*The request*
Up to and including the line with "SC.camera = cam", write out the listing from its first line, minus the pictures.

*Provided material*
++++++++++++++++++++

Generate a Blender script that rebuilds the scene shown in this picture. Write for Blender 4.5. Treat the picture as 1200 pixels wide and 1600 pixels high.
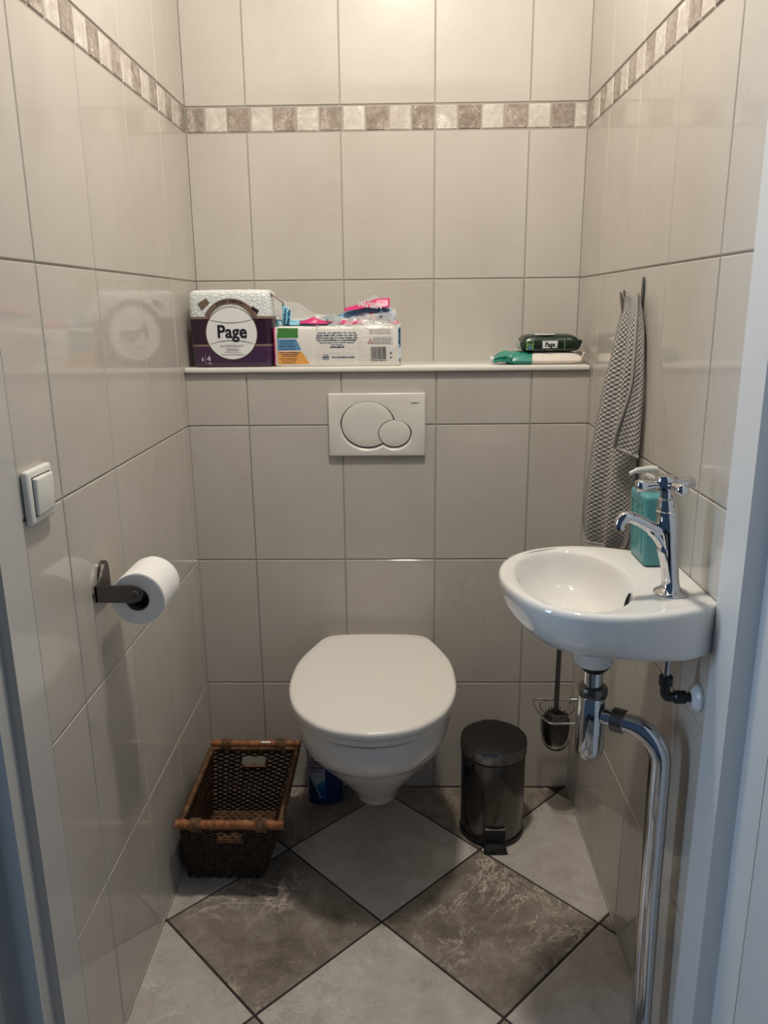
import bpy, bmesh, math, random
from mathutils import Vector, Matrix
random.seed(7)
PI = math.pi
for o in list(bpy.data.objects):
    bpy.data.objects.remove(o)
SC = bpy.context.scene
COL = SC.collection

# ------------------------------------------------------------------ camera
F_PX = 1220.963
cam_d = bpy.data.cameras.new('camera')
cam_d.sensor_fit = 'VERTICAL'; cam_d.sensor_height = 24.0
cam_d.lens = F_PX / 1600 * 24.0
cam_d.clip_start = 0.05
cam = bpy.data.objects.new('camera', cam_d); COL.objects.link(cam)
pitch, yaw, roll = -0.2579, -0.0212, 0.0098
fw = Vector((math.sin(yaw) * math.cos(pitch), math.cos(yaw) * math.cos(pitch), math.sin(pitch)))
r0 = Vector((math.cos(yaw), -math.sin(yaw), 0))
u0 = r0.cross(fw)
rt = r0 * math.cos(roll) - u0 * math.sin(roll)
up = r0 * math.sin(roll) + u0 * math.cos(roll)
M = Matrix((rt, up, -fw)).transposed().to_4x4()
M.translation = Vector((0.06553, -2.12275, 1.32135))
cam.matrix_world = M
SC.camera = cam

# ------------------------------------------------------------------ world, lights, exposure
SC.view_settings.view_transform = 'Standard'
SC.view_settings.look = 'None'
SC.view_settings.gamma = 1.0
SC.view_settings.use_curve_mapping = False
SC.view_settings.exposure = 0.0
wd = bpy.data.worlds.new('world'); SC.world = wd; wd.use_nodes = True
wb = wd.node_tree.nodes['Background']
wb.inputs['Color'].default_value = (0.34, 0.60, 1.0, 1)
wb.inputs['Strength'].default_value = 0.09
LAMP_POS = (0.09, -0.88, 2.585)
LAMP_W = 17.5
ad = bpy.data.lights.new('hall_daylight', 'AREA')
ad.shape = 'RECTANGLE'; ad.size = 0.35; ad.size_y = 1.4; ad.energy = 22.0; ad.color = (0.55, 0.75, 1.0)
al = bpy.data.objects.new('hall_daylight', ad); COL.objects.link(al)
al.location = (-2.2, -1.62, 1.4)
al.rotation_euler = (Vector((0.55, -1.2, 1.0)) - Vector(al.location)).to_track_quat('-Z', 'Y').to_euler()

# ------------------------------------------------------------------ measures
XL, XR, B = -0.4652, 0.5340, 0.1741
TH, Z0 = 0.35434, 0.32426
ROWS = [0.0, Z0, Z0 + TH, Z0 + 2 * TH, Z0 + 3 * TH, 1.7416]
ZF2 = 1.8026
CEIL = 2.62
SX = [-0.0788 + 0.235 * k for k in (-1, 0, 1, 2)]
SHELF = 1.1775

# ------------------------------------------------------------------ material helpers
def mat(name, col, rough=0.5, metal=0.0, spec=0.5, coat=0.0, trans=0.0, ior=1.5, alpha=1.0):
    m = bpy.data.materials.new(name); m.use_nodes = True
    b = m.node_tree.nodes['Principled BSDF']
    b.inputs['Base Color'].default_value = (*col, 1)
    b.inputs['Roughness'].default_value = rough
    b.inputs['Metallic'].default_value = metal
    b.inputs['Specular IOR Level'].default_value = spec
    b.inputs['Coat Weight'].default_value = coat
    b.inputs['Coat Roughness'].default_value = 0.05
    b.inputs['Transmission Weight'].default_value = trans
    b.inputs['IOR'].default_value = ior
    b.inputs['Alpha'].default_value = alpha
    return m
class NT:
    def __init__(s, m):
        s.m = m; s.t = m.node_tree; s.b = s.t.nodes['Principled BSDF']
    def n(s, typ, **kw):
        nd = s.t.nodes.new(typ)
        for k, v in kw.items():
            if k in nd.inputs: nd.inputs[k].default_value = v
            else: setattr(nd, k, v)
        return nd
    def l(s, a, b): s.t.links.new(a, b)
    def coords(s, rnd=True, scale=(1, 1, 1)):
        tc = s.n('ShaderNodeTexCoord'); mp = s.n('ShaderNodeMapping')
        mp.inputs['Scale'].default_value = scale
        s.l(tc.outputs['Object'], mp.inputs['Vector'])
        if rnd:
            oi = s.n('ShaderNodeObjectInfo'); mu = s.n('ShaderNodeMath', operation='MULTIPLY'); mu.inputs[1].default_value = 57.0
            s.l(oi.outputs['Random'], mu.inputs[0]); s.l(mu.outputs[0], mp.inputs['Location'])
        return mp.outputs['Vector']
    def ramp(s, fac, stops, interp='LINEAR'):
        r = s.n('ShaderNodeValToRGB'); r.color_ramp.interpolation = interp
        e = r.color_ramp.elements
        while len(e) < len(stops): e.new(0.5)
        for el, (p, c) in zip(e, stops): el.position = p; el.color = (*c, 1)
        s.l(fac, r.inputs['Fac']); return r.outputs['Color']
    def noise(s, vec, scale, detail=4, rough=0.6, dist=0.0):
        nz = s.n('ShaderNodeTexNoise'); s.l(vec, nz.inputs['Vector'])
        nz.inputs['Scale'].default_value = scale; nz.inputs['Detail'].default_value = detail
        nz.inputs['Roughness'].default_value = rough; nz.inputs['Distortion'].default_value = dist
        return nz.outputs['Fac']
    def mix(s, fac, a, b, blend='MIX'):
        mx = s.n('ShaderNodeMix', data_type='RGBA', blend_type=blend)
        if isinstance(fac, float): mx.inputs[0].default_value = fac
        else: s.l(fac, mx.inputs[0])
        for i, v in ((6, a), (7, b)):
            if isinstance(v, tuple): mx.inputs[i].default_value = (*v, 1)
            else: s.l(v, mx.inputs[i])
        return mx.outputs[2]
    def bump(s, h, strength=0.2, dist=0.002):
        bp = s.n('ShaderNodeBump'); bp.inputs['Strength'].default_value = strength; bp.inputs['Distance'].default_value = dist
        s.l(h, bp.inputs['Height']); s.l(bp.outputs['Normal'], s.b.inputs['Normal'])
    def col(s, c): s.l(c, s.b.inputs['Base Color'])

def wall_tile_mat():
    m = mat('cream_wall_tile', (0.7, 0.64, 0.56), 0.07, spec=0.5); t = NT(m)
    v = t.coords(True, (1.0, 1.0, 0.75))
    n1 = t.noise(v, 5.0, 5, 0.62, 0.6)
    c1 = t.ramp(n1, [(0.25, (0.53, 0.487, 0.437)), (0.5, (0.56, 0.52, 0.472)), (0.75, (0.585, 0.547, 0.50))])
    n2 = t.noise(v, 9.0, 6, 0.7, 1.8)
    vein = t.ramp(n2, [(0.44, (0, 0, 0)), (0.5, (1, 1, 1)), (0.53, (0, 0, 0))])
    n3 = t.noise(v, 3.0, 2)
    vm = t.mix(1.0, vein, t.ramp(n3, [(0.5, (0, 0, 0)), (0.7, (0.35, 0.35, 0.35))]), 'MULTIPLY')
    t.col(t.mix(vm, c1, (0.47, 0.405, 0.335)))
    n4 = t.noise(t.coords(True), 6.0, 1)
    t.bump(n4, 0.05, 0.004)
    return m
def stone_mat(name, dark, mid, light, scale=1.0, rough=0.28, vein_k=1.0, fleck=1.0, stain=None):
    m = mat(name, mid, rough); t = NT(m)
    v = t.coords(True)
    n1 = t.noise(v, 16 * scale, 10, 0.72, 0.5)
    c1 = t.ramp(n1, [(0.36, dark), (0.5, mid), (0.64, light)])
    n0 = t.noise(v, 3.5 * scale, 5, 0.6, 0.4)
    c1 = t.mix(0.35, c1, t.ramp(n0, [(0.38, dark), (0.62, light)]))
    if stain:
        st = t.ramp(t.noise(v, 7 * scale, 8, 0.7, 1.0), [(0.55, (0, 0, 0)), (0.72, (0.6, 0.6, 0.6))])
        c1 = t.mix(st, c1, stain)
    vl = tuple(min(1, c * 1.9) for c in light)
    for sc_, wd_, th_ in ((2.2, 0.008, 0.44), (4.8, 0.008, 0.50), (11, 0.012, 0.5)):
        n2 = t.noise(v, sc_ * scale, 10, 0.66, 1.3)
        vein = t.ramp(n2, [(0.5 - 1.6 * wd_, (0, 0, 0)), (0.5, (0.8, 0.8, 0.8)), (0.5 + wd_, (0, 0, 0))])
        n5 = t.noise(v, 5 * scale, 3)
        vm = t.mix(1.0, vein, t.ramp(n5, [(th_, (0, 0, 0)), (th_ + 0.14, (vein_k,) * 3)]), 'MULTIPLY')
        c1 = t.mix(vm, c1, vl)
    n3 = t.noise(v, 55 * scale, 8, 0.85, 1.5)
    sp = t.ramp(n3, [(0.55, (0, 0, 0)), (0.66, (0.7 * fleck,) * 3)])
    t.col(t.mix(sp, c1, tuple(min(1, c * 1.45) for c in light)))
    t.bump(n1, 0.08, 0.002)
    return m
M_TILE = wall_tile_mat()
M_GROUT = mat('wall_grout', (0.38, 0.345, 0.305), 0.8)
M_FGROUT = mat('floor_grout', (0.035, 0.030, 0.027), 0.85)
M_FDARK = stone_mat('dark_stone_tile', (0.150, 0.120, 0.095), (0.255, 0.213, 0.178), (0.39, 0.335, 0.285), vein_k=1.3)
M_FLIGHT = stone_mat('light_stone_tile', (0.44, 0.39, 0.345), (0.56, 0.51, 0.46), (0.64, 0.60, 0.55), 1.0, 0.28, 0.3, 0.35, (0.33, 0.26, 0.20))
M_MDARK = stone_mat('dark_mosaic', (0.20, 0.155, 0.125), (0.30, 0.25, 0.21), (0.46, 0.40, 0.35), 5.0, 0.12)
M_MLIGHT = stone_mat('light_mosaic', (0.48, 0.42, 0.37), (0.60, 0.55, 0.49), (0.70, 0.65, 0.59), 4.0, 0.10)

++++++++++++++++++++

*Output of the task*
Generate a Blender script that rebuilds the scene shown in this picture. Write for Blender 4.5. Treat the picture as 1200 pixels wide and 1600 pixels high.
import bpy, bmesh, math, random
from mathutils import Vector, Matrix
random.seed(7)
PI = math.pi
for o in list(bpy.data.objects):
    bpy.data.objects.remove(o)
SC = bpy.context.scene
COL = SC.collection

# ------------------------------------------------------------------ camera
F_PX = 1220.963
cam_d = bpy.data.cameras.new('camera')
cam_d.sensor_fit = 'VERTICAL'; cam_d.sensor_height = 24.0
cam_d.lens = F_PX / 1600 * 24.0
cam_d.clip_start = 0.05
cam = bpy.data.objects.new('camera', cam_d); COL.objects.link(cam)
pitch, yaw, roll = -0.2579, -0.0212, 0.0098
fw = Vector((math.sin(yaw) * math.cos(pitch), math.cos(yaw) * math.cos(pitch), math.sin(pitch)))
r0 = Vector((math.cos(yaw), -math.sin(yaw), 0))
u0 = r0.cross(fw)
rt = r0 * math.cos(roll) - u0 * math.sin(roll)
up = r0 * math.sin(roll) + u0 * math.cos(roll)
M = Matrix((rt, up, -fw)).transposed().to_4x4()
M.translation = Vector((0.06553, -2.12275, 1.32135))
cam.matrix_world = M
SC.camera = cam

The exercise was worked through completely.